══ Entries supplied

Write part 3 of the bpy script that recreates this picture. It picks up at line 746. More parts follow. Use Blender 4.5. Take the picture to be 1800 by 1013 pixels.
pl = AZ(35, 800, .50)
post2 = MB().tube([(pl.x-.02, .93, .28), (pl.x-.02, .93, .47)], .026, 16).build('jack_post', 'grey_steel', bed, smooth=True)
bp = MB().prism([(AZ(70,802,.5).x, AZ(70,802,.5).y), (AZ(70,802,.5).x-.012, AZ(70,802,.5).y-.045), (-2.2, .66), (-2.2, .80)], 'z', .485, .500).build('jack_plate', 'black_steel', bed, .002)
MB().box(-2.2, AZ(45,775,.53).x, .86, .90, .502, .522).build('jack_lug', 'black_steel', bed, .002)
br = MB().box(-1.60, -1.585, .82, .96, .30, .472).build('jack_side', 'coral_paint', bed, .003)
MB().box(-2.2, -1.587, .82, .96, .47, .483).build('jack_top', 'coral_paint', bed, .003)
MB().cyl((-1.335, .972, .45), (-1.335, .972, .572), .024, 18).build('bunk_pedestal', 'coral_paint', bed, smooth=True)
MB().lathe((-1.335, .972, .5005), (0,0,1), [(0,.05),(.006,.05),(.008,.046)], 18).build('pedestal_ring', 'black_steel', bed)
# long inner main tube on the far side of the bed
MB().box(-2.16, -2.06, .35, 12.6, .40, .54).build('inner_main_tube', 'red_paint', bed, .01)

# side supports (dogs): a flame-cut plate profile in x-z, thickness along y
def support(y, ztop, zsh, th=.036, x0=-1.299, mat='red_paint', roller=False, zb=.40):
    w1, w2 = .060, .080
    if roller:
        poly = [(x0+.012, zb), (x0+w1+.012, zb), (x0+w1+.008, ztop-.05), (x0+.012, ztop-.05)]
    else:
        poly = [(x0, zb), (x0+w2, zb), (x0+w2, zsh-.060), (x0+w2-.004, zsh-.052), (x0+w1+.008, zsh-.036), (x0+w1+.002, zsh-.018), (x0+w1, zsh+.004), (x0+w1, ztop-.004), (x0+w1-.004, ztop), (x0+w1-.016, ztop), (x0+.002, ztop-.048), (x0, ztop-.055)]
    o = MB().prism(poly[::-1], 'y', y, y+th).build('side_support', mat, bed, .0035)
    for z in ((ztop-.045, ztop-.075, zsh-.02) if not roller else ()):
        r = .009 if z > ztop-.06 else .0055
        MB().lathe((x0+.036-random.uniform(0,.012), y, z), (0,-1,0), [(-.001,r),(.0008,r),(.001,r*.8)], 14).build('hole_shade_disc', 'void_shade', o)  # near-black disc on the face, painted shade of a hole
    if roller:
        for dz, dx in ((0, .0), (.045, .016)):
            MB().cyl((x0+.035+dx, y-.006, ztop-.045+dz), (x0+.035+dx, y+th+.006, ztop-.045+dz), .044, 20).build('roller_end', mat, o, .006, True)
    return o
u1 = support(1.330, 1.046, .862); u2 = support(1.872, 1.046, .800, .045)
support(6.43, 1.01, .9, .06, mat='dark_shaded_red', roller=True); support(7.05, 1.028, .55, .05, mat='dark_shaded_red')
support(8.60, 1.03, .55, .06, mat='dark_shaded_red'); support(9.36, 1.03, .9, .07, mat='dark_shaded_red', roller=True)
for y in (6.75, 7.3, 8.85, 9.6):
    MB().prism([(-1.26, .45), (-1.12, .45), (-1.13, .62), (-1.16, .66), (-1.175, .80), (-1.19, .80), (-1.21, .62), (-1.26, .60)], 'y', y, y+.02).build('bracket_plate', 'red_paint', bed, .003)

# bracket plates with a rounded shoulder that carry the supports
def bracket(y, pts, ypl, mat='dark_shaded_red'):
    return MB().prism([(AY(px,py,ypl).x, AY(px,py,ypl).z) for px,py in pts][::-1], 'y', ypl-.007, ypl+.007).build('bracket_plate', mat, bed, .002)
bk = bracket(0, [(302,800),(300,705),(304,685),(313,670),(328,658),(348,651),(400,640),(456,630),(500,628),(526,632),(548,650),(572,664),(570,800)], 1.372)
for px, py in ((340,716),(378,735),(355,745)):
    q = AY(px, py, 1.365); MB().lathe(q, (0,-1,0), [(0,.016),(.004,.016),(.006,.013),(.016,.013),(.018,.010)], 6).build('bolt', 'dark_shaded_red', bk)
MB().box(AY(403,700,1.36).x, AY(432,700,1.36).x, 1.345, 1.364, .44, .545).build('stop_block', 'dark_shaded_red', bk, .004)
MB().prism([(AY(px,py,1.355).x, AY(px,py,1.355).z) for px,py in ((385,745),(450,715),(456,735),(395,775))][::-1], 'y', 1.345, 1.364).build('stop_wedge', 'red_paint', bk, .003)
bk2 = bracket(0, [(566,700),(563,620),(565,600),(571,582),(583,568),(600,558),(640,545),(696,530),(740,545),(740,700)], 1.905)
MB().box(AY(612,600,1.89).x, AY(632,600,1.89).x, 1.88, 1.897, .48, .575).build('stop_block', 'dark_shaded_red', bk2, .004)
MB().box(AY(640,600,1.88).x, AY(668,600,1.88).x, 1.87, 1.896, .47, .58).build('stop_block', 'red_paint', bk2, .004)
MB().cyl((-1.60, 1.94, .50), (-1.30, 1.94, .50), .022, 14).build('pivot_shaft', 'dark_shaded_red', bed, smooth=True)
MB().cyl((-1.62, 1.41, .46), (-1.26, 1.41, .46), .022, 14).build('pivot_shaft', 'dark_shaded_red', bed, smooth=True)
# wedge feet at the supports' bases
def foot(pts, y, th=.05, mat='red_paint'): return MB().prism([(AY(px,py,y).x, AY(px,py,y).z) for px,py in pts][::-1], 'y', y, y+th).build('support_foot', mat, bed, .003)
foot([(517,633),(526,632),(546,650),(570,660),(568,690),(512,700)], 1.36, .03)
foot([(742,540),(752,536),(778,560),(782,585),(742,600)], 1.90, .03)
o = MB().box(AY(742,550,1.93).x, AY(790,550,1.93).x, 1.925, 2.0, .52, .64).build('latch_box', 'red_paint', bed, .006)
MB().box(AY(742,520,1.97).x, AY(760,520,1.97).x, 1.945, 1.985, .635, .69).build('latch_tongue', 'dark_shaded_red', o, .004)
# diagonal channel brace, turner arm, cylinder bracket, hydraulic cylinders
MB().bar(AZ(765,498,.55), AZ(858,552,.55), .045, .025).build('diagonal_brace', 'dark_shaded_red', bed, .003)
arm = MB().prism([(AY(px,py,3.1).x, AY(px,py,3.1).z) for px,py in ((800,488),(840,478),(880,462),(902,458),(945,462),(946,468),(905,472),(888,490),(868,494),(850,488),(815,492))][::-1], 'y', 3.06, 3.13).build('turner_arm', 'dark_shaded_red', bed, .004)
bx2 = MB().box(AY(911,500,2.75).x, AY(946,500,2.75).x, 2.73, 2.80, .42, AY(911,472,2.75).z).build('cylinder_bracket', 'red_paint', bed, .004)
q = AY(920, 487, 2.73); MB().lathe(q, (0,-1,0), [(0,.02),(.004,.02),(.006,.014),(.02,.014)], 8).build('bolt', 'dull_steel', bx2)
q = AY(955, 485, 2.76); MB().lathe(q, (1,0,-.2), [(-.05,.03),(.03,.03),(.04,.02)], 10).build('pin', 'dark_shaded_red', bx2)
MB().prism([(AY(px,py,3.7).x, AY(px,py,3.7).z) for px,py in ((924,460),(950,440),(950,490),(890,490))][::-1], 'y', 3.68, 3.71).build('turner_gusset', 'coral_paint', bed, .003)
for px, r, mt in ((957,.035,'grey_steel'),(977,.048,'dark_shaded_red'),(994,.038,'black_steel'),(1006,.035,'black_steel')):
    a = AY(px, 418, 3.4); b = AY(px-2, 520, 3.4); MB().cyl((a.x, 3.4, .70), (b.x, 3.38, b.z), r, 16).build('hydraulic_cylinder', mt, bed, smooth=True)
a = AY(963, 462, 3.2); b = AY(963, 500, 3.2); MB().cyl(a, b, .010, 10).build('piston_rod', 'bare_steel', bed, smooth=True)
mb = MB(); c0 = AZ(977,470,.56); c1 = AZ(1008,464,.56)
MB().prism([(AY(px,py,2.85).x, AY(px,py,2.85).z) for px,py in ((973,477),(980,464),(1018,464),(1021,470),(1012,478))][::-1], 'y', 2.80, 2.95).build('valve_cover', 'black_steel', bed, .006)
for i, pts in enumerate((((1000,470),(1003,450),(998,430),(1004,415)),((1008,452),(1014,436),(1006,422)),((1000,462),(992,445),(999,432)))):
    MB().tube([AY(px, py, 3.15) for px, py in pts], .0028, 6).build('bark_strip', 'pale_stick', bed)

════
══ Entries supplied

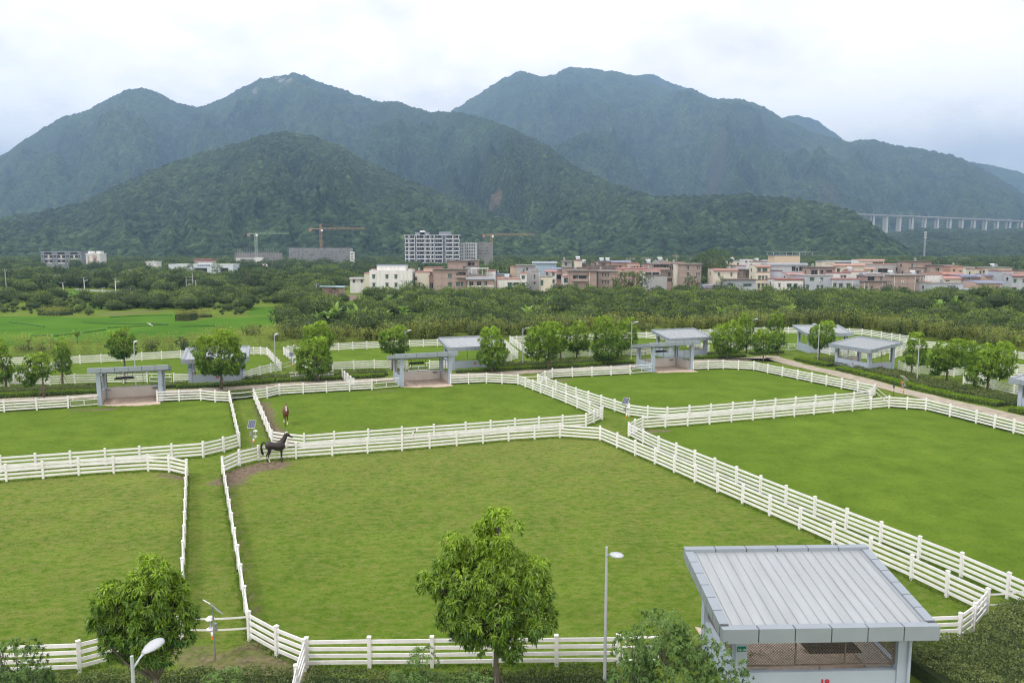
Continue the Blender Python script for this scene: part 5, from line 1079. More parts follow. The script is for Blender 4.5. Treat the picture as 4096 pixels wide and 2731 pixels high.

════

■ The problem ■
How many of these lines contain "that"? Write only the number.

■ Reply ■
2